Originally released in 1978 on Harvest Records, Professor Longhair’s Live on the Queen Mary documents a legendary performance from the Venus and Mars album release party thrown by Paul and Linda McCartney and Wings in 1975.
On the day of its re-release across digital platforms, on CD and on newly remastered 180gram vinyl LP, we exclusively bring you this fascinating and emotional foreword by Hugh Laurie.
“FESS”
Professor Longhair was born Henry Roeland Byrd in Bogalusa, eastern Louisiana. And is there any part of that statement that isn’t already musical? Yes, Bogalusa has four beats, against Bethlehem’s triplet, but the name still has a holy fizz to it. The town was thrown up at the beginning of the last century to feed the local sawmill, a vast mechanical dragon that chewed its way through half a million acres of virgin pine forests across Louisiana and Mississippi. Needless to say, it chewed up some people too. In 1919, a ferocious union dispute grew into The Bloody Bogalusa Massacre, and forced the Byrds towards New Orleans.
I should let you draw your own religious parallels at this point. But it feels dishonest not to say that New Orleans is my own private Jerusalem, and had been for many years before I ever went there. In my teenage mind, the city existed as the birthplace of a divine force on this earth, born in slavery and occupation, and spread through the teachings of…well, New Orleans has had more prophets than it knows what to do with.
He would cannibalise them, taking hammers from one, dampers from another, strings from a third,
The young “Roy” Byrd, so the story goes, learned to play piano on a succession of broken instruments he found abandoned in the back streets of New Orleans. (This was a time, remember, when there were more pianos in the US than baths. Pianos were, literally, litter.) He would cannibalise them, taking hammers from one, dampers from another, strings from a third – an almost perfect parable of his later musical genius – and bring them back to life. There were often keys missing in the middle octaves, where the wear is heaviest, and perhaps that had something to do with the development of his astounding rhythmic feel. I say astounding because, at that time, popular music swung, and would swing for the next thirty years or more. That was just how you did it, how your forebears did it, how music was supposed to sound. Duke Ellington, Count Basie, Cab Calloway – all of these giants were swingers, and their audiences grew to hear and love music that way. But Henry Roeland Byrd – he was still some way off his elevation to The Chair – heard something very different.
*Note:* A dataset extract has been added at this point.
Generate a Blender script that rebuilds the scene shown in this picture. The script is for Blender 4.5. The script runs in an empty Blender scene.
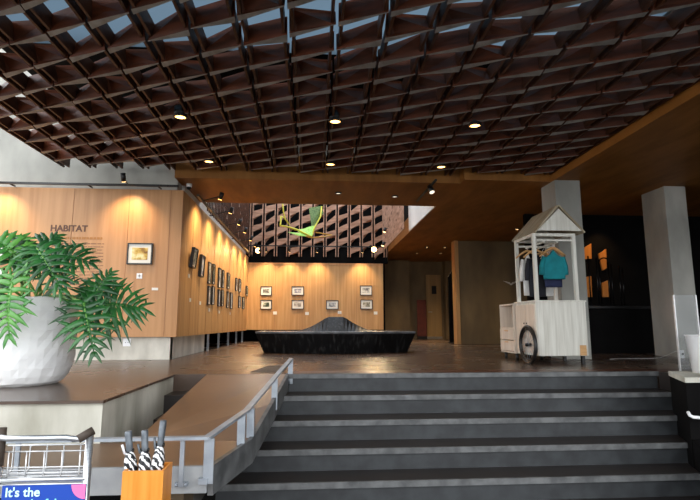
import bpy, bmesh, math, random
from mathutils import Vector, Matrix, Euler
random.seed(7)
S = bpy.context.scene
COL = S.collection

# ------------------------------------------------------------------ camera
EYE = Vector((0, 0, 1.59)); FPX = 500.0
pitch = math.atan(74/500); yaw = math.atan(37/500*math.cos(pitch))
FW = Vector((math.sin(yaw)*math.cos(pitch), math.cos(yaw)*math.cos(pitch), math.sin(pitch)))
RT = Vector((math.cos(yaw), -math.sin(yaw), 0)); UP = RT.cross(FW)
cam = bpy.data.cameras.new('camera'); camo = bpy.data.objects.new('camera', cam); COL.objects.link(camo)
cam.sensor_width = 36; cam.lens = 36*FPX/700
camo.matrix_world = Matrix(((RT.x, UP.x, -FW.x, EYE.x), (RT.y, UP.y, -FW.y, EYE.y), (RT.z, UP.z, -FW.z, EYE.z), (0, 0, 0, 1)))
S.camera = camo

# ------------------------------------------------------------------ world, exposure
S.view_settings.view_transform = 'Standard'; S.view_settings.look = 'None'
S.view_settings.gamma = 1; S.view_settings.use_curve_mapping = False
S.view_settings.exposure = 0.0
SKY = 4.0
w = bpy.data.worlds.new('overcast_sky'); S.world = w; w.use_nodes = True
nt = w.node_tree; bg = nt.nodes['Background']; bg.inputs[1].default_value = SKY
tc = nt.nodes.new('ShaderNodeTexCoord'); sx = nt.nodes.new('ShaderNodeSeparateXYZ')
cr = nt.nodes.new('ShaderNodeValToRGB')
cr.color_ramp.elements[0].position = 0.40; cr.color_ramp.elements[0].color = (.20, .20, .19, 1)
cr.color_ramp.elements[1].position = 0.51; cr.color_ramp.elements[1].color = (.93, .96, 1.0, 1)
mp = nt.nodes.new('ShaderNodeMath'); mp.operation = 'MULTIPLY_ADD'; mp.inputs[1].default_value = .5; mp.inputs[2].default_value = .5
nt.links.new(tc.outputs['Generated'], sx.inputs[0]); nt.links.new(sx.outputs['Z'], mp.inputs[0])
nt.links.new(mp.outputs[0], cr.inputs[0]); nt.links.new(cr.outputs[0], bg.inputs[0])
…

He called it his gumbo, and I’m absolutely not qualified to list the ingredients. But I can tell you how they taste to me, if you’ll allow it. There’s a Jimmy Yancey left hand, straightened out to allow for Bogalusa instead of Bethlehem (four seats at the bar, stand back all you gently swinging triplets), then a pushing and pulling of those four syllables (hey, ga, shuffle up nice and close to lu), until spaces appear, gravitational rhumba holes that pull the heart
out of your chest. To my ears, then and now, this is music that moves, struts, even marches. (For a while, Byrd had earned a living in a dance trio alongside Champion Jack Dupree and Redd Foxx, and how many kidneys would I give to have seen the three of them together?) There’s a Latin sauce in there too, close to what Jelly Roll Morton called ‘The Spanish Tinge’, and a splash of calypso in the right hand patterns, with sixths and major sevenths suddenly punching you on the shoulder, rousing you from whatever melancholy you thought you were entitled to.